Surely we can do better

Today I started playing Hollow Knight, knowing absolutely nothing about the game other than having seen a few screenshots and being able to recognize the character. And not even two minutes later, before anything had actually happened, I was thinking about Scorn and Elden Ring and saying to myself “why is D&D fantasy so lame?!”

Of course, the three games I mentioned are videogames with a very strong audiovisual component that RPGs just don’t have, so they are not really a good comparison. But why is it still always the same Greyhawk and Forgotten Realms stuff we see being rehashed by all the adventures and retroclones? Even with D&D having abandoned the medieval aesthetic for dungeon punk, the world and the stories have actually become more flavorless by replacing the medieval cliches with a modern social model. When I see oldschool adventures getting praise, it’s typically for being competently done, not for being imaginative.

Of course, settings and campaigns with low weirdness have their place and great appeal. And half a century ago, the now classic dungeons would probably have been fresh, strange, and exciting to the players who had never seen anythibg quite like that in fiction at such a scope. And of course this is now me after having had my fill on that stuff for some 25 years.

But still, where has the spirit gone for being imaginative and creative with new ideas in D&D and other generic fantasy RPGs? Where is the sense of the fantastical? 30 years ago, even the people making D&D dared to go wild and strange with Dark Sun and Planescape. And plenty of people still love this stuff.

I think when we create adventures or settings for campaigns, we really can strive for more than Ye Olde England with adventuring guilds again. We should be fanning the flames of imagination, not worship the ashes.

4 thoughts on “Surely we can do better”

  1. I don’t know anything about the three video games that you mentioned, but I think that the weird elements of a campaign stand out more against a background which is more ordinary. I’d prefer something like Greyhawk (NOT the Forgotten Realms) as that background. If everything is weird it all blends together. YMMV.

  2. I don’t think we can. It is axiomatic to fantasy that it taps into a shared mythic and nostalgic heritage. The very clichés you wish to improve upon are to a large extent also the very fabric by which fantasy evokes its atmospheric qualities.
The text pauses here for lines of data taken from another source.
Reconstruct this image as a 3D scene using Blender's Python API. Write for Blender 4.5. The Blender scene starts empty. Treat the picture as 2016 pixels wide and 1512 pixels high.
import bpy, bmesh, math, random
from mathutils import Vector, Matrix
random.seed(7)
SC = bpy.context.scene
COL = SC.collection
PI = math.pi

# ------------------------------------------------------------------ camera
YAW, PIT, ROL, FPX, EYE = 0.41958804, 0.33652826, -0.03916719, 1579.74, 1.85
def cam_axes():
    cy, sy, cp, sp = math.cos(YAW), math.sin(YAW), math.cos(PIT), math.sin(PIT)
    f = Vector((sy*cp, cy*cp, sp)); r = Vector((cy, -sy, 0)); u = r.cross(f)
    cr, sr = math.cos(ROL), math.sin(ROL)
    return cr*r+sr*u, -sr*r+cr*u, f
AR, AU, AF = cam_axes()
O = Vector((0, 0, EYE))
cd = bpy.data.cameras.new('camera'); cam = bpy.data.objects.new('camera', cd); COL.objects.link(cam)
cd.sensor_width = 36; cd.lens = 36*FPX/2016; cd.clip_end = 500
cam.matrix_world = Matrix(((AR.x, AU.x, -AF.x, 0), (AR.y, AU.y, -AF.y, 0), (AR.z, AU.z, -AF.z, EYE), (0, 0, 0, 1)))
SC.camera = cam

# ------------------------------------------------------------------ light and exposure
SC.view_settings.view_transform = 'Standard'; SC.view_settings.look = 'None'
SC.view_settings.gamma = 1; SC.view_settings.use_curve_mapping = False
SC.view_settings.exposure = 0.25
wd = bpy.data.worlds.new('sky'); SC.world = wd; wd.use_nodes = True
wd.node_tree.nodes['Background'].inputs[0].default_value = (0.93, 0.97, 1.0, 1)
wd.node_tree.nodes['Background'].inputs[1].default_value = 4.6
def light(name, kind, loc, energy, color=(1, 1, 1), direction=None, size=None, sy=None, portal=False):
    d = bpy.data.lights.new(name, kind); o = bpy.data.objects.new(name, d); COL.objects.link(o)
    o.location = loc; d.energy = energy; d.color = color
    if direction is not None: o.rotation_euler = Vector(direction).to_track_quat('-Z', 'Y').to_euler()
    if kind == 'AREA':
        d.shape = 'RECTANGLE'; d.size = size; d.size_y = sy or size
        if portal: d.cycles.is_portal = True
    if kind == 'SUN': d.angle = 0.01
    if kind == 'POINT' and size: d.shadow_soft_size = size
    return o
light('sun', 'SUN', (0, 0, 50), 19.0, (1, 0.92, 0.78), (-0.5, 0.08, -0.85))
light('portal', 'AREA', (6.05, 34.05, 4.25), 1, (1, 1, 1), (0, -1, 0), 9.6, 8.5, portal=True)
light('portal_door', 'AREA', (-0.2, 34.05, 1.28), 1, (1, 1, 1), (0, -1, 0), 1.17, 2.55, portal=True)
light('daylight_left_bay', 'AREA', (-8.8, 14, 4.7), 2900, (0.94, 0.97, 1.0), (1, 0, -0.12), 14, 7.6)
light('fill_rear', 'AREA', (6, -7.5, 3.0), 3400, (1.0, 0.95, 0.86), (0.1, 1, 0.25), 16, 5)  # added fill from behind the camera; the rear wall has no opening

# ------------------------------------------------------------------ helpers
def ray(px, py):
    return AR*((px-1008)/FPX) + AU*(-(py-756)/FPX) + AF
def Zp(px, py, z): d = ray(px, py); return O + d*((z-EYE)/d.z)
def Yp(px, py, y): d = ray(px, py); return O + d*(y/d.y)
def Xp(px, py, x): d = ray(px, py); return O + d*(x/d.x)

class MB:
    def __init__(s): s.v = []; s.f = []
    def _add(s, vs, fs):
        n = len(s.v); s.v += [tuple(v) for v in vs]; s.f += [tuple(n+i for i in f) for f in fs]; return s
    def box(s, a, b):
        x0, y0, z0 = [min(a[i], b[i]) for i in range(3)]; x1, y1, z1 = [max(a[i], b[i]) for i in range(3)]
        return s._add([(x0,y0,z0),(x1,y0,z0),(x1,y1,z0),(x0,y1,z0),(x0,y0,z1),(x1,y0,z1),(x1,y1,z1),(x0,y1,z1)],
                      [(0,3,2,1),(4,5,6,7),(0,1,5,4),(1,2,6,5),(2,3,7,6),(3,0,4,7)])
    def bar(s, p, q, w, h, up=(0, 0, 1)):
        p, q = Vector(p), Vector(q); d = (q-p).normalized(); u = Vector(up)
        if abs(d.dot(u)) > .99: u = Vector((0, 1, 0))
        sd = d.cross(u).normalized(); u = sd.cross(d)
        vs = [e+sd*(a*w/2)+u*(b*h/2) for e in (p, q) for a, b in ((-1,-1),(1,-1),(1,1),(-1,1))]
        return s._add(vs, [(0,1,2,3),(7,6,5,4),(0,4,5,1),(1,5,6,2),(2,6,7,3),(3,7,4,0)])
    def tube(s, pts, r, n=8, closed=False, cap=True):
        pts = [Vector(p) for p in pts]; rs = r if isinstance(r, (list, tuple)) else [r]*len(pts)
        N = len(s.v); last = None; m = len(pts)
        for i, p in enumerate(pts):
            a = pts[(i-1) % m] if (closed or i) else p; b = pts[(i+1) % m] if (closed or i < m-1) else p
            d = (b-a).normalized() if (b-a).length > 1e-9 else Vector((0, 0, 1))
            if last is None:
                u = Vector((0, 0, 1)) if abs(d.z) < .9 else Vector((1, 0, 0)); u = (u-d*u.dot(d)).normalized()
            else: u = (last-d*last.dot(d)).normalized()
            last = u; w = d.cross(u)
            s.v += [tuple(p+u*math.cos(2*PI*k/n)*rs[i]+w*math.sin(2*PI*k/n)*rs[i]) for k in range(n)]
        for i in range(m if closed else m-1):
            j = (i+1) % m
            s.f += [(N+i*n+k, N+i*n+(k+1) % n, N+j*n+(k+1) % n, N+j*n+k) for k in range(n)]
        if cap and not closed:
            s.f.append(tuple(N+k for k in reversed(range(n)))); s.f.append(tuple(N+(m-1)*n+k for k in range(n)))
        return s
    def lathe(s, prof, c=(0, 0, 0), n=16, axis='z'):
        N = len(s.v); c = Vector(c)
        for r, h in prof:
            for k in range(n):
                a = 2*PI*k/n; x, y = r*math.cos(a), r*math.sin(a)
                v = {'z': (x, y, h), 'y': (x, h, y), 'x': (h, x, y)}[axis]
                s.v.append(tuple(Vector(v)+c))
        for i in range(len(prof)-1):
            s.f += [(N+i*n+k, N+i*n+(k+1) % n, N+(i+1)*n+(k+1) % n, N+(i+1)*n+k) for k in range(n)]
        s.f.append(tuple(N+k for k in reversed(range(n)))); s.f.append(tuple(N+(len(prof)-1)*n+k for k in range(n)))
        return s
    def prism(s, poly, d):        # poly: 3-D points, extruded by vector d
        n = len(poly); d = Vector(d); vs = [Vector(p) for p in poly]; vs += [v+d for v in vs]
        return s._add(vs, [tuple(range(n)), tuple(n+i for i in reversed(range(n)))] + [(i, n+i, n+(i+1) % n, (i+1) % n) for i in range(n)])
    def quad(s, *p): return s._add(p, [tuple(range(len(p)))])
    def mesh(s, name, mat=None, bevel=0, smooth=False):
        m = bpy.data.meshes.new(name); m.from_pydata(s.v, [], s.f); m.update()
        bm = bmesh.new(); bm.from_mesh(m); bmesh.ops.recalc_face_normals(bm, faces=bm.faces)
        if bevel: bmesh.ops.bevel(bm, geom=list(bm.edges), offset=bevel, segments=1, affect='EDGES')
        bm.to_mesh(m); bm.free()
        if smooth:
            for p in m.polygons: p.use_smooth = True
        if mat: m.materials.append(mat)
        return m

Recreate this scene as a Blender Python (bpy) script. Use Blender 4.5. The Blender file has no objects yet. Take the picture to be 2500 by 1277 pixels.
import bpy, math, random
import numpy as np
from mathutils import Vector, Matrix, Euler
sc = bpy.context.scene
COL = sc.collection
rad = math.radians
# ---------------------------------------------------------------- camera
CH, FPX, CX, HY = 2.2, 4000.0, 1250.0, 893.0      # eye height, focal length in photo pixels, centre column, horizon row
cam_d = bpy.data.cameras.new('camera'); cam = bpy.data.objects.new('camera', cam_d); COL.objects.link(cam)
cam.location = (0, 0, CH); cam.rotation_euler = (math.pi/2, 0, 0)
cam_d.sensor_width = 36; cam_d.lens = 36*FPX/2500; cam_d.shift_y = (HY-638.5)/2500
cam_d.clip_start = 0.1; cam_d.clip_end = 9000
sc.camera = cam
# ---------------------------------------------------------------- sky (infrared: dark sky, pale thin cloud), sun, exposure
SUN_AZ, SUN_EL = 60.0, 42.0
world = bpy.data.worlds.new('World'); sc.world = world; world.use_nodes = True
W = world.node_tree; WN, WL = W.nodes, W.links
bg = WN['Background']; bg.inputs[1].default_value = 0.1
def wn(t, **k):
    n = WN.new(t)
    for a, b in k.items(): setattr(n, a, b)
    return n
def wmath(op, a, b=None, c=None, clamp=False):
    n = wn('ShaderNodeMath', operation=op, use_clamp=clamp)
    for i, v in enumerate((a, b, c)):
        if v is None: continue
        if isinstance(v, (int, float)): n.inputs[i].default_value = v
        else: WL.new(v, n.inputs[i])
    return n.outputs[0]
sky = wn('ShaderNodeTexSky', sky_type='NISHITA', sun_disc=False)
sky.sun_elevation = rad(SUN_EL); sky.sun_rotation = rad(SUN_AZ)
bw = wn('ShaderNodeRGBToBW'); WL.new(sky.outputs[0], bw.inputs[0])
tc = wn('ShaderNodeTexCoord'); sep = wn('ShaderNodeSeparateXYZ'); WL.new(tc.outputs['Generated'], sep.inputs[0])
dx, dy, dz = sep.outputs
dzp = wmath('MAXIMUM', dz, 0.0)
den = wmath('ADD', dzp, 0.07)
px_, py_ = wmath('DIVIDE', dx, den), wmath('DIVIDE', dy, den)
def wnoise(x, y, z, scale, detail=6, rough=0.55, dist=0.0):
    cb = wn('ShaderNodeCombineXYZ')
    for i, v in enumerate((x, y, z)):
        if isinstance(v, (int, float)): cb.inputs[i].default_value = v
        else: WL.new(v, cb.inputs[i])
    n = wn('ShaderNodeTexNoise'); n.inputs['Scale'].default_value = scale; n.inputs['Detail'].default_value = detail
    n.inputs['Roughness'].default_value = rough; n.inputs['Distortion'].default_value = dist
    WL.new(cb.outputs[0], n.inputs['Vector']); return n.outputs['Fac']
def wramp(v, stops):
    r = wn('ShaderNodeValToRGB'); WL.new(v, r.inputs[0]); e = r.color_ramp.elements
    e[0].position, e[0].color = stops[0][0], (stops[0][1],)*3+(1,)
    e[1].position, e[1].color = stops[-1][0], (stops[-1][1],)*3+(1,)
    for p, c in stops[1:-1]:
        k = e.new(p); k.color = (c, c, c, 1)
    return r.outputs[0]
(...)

    It’s the same reason that Forgotten Realms can still sink its hooks into you and make you blog about it 35 years after its release. Innovation is far from a necessary feature of good fantasy.

    I am all for some innovative fantasy, Planescape is a good example. I like it. But not in a way that makes me look down my nose at bog-standard fantasy. From that, I simply require proper craft, atmosphere and sense of wonder and adventure.

    1. Yeah, full no from me.

      The official D&D brand probably can’t because the owners and managers have no interest in any such things. But people making their own cool stuff as a creative expression absolutely can. And do!
      It’s just quite rare, but Veins of the Earth immediately cones to mind.

  3. I’ve never been a big fan of Critical Role. Not really sure why. I just haven’t been able to get into it. But Dimension 20 is insanely enjoyable to me. Knowing that Matt Mercer is going to be DMing a prequel to Brennan Lee Mulligan’s A Crown of Candy, though, has finally pushed me to watch it. It’s one of the few series I’ve never managed to get into.

    Fantasy High is too urban for my particular tastes. Unsleeping City was brilliant, but I struggle to watch the second season because it’s on zoom. After finally watching A Crown of Candy, though, it’s absolutely one of my favourite settings I’ve ever seen. It’s not overly complex, but it’s absolutely packed full of lore. Everything feeds the central narrative, which then feeds everything else.

    What you say about D&D being boring is true. But more than that, I want to see a setting where everything feeds a central narrative and the central narrative feeds everything else. It’s far more impressive and creates a far more intuitive setting.

    I’m watching with the same level of tension as the best episodes of Game of Thrones that we ever got, but these characters are literally chocolate and cake and vegetables and bread. Is it a bit silly? Yes. But it’s COMPELLING like nothing else I’ve ever watched.